WORK INSTRUCTIONS: Each line that holds the word "More" should be returned.
%%
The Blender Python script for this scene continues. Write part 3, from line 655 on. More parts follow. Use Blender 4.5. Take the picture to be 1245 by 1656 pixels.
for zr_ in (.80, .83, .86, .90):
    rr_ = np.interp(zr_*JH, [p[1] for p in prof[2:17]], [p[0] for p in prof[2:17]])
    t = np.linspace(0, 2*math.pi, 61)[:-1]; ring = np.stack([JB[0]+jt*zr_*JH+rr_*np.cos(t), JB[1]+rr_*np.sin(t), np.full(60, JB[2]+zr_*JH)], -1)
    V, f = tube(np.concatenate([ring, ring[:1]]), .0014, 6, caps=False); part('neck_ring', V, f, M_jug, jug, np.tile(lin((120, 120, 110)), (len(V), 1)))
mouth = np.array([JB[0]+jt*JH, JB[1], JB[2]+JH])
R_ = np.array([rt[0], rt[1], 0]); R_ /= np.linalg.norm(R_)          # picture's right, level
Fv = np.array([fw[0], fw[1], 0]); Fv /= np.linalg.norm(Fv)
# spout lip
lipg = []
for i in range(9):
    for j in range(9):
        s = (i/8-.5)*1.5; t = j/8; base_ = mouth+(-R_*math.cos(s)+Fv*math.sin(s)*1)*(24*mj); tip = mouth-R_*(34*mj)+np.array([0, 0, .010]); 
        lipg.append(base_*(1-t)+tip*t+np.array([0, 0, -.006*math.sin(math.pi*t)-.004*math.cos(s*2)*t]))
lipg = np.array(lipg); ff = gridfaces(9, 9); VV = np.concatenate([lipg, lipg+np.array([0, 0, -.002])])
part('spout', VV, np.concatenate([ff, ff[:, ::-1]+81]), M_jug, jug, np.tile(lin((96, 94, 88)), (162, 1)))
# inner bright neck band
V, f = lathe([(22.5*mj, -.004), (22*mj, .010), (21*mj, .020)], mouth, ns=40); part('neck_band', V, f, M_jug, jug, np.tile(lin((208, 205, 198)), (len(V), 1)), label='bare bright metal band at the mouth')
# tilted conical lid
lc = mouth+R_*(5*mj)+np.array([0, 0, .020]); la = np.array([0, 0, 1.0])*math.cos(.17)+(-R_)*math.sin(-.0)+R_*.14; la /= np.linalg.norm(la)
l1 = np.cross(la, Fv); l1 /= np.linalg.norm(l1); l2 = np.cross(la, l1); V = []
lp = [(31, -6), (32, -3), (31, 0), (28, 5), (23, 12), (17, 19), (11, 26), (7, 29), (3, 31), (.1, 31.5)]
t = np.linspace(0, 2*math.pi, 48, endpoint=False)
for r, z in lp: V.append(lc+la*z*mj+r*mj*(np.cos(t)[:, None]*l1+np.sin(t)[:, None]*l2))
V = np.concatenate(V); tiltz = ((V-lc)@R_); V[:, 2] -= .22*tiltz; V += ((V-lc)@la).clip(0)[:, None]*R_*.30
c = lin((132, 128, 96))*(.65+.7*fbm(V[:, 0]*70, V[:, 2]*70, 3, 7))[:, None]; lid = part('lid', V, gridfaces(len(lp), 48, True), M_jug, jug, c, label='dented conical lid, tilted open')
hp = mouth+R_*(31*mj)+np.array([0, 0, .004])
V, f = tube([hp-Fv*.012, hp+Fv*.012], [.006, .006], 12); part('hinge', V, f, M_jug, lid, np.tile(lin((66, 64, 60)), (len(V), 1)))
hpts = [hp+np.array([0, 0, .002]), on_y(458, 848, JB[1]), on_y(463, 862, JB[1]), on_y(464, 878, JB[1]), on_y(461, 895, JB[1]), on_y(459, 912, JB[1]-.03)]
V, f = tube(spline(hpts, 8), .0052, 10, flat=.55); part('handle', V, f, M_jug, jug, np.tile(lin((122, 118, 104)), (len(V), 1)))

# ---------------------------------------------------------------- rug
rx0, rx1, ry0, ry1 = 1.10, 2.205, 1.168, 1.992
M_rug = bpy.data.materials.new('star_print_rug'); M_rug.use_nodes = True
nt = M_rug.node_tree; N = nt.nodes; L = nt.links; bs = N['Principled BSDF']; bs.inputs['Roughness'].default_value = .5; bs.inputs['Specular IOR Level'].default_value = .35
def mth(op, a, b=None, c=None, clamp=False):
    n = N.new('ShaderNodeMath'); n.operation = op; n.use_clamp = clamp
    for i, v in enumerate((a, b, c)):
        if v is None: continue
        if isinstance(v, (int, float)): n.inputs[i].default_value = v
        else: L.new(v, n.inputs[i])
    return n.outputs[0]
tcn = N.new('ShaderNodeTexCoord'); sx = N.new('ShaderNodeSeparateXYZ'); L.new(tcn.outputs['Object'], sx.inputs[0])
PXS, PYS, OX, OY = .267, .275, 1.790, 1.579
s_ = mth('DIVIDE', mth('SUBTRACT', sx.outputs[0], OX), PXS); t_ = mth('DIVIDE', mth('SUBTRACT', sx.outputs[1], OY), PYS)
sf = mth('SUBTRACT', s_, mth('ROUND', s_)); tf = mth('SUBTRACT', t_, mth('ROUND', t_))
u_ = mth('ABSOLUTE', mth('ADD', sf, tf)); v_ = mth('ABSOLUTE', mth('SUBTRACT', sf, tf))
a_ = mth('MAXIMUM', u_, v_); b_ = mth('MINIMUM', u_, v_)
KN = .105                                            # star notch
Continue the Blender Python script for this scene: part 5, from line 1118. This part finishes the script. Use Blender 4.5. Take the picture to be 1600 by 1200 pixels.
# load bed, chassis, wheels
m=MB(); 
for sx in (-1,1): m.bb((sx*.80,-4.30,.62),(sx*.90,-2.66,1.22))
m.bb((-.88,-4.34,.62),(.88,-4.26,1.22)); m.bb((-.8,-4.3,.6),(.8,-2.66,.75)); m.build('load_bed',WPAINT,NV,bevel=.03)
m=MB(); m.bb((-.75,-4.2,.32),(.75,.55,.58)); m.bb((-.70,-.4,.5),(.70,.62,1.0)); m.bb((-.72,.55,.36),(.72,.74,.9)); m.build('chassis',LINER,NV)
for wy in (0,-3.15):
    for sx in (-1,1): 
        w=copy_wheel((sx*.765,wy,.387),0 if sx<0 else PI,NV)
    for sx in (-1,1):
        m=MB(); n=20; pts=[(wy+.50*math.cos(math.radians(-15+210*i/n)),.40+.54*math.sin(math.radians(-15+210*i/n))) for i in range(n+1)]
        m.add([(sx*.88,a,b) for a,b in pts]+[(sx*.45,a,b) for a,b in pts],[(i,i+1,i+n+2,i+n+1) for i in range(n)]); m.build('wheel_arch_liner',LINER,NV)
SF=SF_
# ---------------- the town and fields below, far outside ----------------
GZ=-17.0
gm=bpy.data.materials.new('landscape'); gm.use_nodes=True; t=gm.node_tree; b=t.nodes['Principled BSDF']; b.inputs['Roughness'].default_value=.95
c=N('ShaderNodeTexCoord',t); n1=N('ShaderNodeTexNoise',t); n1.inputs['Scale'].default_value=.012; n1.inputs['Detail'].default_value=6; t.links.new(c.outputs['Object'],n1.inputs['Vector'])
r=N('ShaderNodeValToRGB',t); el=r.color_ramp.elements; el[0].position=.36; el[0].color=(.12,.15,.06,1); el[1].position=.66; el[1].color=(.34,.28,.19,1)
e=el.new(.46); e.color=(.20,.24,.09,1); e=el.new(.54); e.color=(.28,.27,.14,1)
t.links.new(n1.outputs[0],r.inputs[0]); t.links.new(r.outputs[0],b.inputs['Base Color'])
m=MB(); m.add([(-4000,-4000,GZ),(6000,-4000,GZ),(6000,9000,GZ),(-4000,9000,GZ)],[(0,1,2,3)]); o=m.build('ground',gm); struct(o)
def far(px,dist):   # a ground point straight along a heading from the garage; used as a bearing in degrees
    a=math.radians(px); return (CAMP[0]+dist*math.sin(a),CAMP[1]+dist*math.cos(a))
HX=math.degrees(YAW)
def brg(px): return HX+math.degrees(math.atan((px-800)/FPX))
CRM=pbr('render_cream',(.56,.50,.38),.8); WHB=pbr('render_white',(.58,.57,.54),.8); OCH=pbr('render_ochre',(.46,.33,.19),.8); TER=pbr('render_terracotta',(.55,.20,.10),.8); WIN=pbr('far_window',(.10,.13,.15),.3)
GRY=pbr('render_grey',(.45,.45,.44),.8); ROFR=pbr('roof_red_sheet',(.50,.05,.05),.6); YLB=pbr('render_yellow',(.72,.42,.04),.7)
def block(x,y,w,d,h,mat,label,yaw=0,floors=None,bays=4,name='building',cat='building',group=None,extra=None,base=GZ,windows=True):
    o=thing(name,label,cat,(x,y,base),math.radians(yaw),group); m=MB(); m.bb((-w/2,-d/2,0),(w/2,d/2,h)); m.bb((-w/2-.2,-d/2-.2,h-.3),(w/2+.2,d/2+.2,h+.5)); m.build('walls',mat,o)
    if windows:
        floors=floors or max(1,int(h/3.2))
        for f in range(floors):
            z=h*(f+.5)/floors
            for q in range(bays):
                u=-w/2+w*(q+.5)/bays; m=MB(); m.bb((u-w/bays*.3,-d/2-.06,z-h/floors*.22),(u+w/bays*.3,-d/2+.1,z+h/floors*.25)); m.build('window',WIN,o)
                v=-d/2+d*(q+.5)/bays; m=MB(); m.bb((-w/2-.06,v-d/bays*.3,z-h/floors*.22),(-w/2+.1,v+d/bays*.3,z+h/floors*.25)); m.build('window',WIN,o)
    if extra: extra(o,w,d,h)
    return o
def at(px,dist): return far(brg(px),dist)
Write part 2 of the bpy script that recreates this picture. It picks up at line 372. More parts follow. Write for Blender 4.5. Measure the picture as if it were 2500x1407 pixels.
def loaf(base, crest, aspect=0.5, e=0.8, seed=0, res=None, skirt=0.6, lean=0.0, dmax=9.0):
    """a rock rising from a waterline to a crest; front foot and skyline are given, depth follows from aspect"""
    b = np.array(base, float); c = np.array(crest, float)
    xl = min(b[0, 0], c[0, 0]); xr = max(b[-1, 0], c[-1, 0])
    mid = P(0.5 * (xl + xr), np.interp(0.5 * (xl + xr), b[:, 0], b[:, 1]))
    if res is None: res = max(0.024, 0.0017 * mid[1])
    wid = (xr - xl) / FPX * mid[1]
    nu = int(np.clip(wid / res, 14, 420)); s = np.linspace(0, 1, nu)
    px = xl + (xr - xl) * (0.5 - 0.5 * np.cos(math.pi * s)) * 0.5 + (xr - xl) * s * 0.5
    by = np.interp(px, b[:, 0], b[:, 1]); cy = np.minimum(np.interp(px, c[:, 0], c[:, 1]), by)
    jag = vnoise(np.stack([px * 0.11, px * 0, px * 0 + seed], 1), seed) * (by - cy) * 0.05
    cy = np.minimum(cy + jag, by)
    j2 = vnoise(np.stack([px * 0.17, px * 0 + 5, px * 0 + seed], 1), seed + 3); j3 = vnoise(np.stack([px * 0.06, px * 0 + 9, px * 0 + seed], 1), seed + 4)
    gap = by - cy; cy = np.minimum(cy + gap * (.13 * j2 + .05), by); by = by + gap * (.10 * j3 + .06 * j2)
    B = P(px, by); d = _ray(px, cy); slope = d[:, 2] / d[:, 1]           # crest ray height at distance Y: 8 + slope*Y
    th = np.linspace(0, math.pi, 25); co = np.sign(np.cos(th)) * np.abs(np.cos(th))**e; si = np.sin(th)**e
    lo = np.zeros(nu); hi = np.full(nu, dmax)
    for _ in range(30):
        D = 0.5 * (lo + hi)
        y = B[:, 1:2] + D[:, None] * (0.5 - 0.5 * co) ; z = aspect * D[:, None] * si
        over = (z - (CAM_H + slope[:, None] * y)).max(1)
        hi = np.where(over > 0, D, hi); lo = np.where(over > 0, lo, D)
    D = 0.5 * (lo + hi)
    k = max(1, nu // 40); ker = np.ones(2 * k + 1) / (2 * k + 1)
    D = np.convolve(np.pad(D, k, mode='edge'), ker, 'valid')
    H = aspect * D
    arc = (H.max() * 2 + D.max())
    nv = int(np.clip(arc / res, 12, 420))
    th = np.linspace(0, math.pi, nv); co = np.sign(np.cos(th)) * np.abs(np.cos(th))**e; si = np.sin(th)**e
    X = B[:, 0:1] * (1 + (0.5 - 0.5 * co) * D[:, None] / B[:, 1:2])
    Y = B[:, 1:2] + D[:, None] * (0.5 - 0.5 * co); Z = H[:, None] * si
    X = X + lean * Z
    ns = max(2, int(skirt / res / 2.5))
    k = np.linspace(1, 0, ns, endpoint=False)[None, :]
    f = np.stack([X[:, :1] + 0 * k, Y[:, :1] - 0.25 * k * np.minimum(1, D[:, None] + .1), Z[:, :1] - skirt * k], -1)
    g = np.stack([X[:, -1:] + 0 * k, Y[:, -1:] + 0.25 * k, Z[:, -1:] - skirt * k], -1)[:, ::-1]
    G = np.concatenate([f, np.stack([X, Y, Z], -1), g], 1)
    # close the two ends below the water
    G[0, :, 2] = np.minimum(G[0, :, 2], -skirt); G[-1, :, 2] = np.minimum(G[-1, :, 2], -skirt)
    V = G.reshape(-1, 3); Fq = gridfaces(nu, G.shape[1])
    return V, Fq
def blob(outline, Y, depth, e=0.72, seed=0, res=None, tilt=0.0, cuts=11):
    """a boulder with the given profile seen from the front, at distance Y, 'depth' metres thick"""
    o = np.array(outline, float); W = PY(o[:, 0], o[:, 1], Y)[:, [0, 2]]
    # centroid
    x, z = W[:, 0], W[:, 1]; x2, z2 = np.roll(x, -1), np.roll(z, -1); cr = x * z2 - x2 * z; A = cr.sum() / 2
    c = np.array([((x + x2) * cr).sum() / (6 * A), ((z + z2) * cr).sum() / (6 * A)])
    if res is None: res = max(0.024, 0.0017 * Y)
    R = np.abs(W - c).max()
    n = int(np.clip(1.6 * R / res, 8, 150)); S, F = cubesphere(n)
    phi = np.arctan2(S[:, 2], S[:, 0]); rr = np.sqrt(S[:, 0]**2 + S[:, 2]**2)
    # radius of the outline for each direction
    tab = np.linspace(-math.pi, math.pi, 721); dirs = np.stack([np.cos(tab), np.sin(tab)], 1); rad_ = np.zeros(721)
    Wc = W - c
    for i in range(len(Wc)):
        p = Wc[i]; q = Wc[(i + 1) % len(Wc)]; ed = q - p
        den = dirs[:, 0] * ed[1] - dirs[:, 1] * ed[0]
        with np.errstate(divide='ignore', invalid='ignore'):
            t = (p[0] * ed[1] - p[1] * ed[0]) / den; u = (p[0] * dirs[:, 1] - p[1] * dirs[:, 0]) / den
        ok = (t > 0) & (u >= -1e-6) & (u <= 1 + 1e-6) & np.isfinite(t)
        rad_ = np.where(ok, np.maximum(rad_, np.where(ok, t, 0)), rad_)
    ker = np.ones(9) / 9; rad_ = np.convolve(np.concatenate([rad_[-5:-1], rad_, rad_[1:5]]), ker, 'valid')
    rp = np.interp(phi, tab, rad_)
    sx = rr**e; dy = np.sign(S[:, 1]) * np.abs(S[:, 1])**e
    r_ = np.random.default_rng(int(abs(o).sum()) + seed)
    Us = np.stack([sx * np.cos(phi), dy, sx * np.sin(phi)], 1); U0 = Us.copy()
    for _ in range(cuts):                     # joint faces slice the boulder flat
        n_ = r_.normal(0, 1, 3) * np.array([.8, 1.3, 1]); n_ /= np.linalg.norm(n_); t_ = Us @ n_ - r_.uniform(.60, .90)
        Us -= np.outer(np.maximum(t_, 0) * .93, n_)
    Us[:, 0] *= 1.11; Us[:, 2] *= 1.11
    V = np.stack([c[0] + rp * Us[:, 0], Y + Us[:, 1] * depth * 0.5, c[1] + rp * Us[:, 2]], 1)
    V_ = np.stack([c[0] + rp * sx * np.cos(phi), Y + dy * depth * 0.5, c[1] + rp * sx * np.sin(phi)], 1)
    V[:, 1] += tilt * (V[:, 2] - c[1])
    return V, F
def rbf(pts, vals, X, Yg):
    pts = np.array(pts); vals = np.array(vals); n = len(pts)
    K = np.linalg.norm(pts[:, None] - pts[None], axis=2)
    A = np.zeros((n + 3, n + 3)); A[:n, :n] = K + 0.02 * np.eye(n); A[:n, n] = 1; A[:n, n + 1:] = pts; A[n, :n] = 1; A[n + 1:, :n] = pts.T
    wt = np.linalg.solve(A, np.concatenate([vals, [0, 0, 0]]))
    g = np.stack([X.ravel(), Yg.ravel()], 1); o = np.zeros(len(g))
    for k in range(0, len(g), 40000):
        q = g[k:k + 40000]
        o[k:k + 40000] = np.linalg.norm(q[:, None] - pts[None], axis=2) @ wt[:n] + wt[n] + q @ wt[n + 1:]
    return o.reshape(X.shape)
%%
ANSWER TO THIS PROBLEM:
The Blender Python script for this scene continues. Write part 3, from line 655 on. More parts follow. Use Blender 4.5. Take the picture to be 1245 by 1656 pixels.
Write part 2 of the bpy script that recreates this picture. It picks up at line 372. More parts follow. Write for Blender 4.5. Measure the picture as if it were 2500x1407 pixels.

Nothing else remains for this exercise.